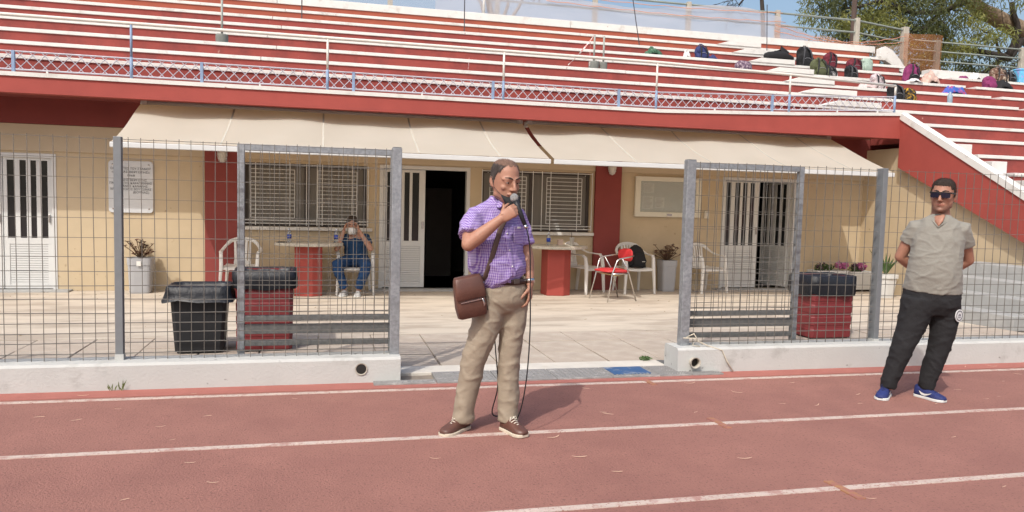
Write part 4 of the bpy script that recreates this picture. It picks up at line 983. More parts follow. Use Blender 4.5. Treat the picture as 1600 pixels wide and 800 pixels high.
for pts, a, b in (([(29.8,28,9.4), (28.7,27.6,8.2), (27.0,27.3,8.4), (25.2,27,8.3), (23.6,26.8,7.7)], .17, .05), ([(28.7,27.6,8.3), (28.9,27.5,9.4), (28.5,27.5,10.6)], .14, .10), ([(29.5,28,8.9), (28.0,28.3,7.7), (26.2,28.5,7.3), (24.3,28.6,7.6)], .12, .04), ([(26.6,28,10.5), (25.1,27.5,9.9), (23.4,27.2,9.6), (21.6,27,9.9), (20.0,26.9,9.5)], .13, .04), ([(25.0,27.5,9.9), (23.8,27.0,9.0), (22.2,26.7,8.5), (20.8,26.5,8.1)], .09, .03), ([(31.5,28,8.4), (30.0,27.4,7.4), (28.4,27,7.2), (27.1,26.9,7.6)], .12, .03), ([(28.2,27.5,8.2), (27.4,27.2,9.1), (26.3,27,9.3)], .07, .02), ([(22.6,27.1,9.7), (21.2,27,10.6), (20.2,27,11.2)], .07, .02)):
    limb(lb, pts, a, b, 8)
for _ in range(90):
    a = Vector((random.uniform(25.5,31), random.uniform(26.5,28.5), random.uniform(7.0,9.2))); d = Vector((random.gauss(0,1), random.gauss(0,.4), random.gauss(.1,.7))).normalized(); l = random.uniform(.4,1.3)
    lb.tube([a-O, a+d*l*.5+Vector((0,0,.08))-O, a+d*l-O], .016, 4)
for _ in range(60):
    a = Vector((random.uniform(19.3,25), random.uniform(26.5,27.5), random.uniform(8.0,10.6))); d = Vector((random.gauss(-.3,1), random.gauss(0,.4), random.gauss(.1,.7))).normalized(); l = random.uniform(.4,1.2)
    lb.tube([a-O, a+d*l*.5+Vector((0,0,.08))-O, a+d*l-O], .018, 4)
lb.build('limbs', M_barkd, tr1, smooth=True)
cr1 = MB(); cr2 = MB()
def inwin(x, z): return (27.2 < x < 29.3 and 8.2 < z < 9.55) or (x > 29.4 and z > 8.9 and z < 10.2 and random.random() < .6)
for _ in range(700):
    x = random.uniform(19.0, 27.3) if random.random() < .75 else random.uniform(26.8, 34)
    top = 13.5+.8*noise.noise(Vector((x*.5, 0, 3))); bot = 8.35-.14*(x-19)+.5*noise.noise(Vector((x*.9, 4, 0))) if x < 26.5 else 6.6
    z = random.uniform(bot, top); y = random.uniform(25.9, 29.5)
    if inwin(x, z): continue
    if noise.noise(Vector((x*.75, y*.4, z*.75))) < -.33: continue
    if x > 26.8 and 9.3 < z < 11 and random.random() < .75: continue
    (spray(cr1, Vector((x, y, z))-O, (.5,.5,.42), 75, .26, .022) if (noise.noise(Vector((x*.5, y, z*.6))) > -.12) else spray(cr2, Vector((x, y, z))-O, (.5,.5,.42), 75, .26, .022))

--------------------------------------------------

TASK: Output a faithful copy of the data, with each picture left out.

FINISHED ANSWER:
Write part 4 of the bpy script that recreates this picture. It picks up at line 983. More parts follow. Use Blender 4.5. Treat the picture as 1600 pixels wide and 800 pixels high.
for pts, a, b in (([(29.8,28,9.4), (28.7,27.6,8.2), (27.0,27.3,8.4), (25.2,27,8.3), (23.6,26.8,7.7)], .17, .05), ([(28.7,27.6,8.3), (28.9,27.5,9.4), (28.5,27.5,10.6)], .14, .10), ([(29.5,28,8.9), (28.0,28.3,7.7), (26.2,28.5,7.3), (24.3,28.6,7.6)], .12, .04), ([(26.6,28,10.5), (25.1,27.5,9.9), (23.4,27.2,9.6), (21.6,27,9.9), (20.0,26.9,9.5)], .13, .04), ([(25.0,27.5,9.9), (23.8,27.0,9.0), (22.2,26.7,8.5), (20.8,26.5,8.1)], .09, .03), ([(31.5,28,8.4), (30.0,27.4,7.4), (28.4,27,7.2), (27.1,26.9,7.6)], .12, .03), ([(28.2,27.5,8.2), (27.4,27.2,9.1), (26.3,27,9.3)], .07, .02), ([(22.6,27.1,9.7), (21.2,27,10.6), (20.2,27,11.2)], .07, .02)):
    limb(lb, pts, a, b, 8)
for _ in range(90):
    a = Vector((random.uniform(25.5,31), random.uniform(26.5,28.5), random.uniform(7.0,9.2))); d = Vector((random.gauss(0,1), random.gauss(0,.4), random.gauss(.1,.7))).normalized(); l = random.uniform(.4,1.3)
    lb.tube([a-O, a+d*l*.5+Vector((0,0,.08))-O, a+d*l-O], .016, 4)
for _ in range(60):
    a = Vector((random.uniform(19.3,25), random.uniform(26.5,27.5), random.uniform(8.0,10.6))); d = Vector((random.gauss(-.3,1), random.gauss(0,.4), random.gauss(.1,.7))).normalized(); l = random.uniform(.4,1.2)
    lb.tube([a-O, a+d*l*.5+Vector((0,0,.08))-O, a+d*l-O], .018, 4)
lb.build('limbs', M_barkd, tr1, smooth=True)
cr1 = MB(); cr2 = MB()
def inwin(x, z): return (27.2 < x < 29.3 and 8.2 < z < 9.55) or (x > 29.4 and z > 8.9 and z < 10.2 and random.random() < .6)
for _ in range(700):
    x = random.uniform(19.0, 27.3) if random.random() < .75 else random.uniform(26.8, 34)
    top = 13.5+.8*noise.noise(Vector((x*.5, 0, 3))); bot = 8.35-.14*(x-19)+.5*noise.noise(Vector((x*.9, 4, 0))) if x < 26.5 else 6.6
    z = random.uniform(bot, top); y = random.uniform(25.9, 29.5)
    if inwin(x, z): continue
    if noise.noise(Vector((x*.75, y*.4, z*.75))) < -.33: continue
    if x > 26.8 and 9.3 < z < 11 and random.random() < .75: continue
    (spray(cr1, Vector((x, y, z))-O, (.5,.5,.42), 75, .26, .022) if (noise.noise(Vector((x*.5, y, z*.6))) > -.12) else spray(cr2, Vector((x, y, z))-O, (.5,.5,.42), 75, .26, .022))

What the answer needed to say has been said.